* _WHAT TO PRODUCE_
Looking through the listing, how many of its lines hold the word "picture"? Answer with only the number.

* _RECORDED INFORMATION_
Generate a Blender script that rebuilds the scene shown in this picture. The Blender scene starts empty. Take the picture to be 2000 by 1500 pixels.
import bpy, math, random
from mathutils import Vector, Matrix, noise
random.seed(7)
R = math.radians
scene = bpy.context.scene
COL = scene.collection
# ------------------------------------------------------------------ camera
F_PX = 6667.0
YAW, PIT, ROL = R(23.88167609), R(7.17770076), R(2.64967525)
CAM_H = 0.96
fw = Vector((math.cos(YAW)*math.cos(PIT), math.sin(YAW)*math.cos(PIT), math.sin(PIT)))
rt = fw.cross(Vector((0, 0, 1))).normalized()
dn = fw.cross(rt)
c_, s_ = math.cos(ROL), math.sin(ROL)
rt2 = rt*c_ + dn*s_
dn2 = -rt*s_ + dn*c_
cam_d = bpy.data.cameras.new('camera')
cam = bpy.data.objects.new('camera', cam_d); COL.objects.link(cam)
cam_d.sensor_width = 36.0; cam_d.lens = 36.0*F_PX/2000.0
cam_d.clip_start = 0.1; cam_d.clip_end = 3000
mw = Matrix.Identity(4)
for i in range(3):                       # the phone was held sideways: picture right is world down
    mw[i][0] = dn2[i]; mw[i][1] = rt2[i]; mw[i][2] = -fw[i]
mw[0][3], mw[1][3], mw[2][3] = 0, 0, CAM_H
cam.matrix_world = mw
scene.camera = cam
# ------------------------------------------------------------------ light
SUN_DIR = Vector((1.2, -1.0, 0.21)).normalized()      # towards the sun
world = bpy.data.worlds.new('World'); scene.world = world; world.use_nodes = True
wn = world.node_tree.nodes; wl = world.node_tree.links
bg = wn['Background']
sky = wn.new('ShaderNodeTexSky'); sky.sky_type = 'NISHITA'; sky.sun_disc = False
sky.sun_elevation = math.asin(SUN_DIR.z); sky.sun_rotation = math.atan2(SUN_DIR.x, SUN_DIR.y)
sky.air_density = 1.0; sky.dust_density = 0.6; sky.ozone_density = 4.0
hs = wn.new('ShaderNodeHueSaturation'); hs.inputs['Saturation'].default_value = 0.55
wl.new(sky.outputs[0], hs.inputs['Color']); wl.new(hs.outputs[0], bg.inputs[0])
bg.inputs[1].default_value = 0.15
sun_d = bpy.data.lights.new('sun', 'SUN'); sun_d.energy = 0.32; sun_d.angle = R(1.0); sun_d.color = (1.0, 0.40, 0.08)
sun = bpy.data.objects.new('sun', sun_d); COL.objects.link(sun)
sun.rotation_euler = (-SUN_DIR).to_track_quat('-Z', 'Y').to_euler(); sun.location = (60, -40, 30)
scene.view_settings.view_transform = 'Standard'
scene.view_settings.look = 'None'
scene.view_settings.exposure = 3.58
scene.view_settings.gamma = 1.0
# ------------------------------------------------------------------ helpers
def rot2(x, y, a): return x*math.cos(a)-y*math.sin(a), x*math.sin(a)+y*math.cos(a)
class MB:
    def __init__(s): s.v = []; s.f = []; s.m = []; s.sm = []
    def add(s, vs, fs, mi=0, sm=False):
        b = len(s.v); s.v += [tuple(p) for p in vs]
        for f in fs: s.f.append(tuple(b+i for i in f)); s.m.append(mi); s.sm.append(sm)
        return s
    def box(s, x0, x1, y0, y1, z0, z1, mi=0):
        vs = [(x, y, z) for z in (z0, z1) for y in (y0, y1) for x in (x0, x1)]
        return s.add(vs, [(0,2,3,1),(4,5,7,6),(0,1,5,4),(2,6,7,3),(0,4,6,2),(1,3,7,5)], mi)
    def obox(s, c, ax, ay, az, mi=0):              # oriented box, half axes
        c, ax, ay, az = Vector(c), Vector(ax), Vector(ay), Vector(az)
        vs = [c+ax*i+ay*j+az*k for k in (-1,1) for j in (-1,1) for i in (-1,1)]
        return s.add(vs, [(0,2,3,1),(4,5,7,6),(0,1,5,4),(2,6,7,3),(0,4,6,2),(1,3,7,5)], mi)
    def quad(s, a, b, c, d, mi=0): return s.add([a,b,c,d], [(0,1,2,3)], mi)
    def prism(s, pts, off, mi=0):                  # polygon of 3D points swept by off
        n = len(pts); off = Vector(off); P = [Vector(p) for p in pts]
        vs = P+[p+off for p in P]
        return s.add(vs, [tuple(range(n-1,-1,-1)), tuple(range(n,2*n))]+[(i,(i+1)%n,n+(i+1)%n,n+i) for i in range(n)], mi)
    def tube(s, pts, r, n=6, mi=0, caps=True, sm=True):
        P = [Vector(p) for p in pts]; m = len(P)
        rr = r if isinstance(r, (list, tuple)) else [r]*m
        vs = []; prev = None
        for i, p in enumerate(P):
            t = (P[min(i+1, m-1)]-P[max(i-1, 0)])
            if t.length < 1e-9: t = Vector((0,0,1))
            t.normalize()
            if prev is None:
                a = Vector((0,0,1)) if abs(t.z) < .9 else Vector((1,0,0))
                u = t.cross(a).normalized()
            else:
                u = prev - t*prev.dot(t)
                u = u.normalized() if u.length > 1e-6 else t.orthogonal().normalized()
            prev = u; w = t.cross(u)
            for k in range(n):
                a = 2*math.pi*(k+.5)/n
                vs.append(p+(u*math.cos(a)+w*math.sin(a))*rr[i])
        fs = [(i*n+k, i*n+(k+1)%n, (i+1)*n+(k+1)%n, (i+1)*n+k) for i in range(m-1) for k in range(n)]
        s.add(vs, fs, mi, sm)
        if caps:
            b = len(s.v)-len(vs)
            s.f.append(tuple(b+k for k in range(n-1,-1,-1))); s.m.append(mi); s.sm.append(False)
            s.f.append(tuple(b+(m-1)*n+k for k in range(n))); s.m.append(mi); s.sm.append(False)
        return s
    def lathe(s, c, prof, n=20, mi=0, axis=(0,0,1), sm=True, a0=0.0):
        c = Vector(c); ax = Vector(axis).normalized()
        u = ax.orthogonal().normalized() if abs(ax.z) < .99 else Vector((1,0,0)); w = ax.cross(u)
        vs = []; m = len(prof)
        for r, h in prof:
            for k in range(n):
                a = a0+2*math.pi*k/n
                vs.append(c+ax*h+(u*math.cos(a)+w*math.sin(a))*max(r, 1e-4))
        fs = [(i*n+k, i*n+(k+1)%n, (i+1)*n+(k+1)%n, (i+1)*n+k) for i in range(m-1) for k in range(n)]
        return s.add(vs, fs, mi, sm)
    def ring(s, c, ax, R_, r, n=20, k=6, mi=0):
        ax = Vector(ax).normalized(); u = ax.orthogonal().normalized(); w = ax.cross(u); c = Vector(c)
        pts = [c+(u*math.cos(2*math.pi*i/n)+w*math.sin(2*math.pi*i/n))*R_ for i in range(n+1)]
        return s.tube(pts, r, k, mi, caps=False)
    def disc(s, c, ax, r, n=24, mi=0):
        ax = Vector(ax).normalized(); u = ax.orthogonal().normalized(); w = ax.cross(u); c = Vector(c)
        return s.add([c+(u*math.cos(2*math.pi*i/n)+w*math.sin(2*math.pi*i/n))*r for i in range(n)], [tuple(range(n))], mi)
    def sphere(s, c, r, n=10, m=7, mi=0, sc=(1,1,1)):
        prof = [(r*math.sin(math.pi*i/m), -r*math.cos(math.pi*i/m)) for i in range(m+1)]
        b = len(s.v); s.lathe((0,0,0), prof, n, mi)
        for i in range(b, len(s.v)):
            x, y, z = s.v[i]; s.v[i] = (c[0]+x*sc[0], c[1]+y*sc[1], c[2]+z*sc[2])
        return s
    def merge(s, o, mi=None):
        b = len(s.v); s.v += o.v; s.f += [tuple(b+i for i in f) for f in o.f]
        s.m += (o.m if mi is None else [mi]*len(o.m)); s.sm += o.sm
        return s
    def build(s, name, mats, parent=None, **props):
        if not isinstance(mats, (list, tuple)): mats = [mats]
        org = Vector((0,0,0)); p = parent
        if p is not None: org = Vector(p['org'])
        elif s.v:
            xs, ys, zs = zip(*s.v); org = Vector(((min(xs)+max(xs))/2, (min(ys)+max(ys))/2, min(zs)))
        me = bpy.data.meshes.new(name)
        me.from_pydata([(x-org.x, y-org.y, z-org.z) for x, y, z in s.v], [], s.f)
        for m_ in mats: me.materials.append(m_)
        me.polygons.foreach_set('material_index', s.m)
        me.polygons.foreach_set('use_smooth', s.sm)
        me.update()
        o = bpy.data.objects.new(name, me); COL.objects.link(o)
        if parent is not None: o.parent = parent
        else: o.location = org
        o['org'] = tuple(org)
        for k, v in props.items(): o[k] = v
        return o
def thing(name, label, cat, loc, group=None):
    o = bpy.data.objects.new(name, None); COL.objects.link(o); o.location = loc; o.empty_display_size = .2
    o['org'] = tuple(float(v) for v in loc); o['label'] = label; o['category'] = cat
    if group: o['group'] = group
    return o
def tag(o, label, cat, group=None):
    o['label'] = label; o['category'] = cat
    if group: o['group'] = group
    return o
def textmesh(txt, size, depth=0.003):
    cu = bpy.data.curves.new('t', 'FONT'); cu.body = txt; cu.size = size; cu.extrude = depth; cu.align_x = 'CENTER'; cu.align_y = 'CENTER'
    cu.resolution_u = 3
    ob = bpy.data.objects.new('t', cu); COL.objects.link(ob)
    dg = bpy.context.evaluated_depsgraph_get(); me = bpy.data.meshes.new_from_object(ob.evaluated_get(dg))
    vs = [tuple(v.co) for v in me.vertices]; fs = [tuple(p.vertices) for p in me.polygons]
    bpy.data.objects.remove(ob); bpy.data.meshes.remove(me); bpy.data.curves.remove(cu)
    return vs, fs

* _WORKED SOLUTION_
2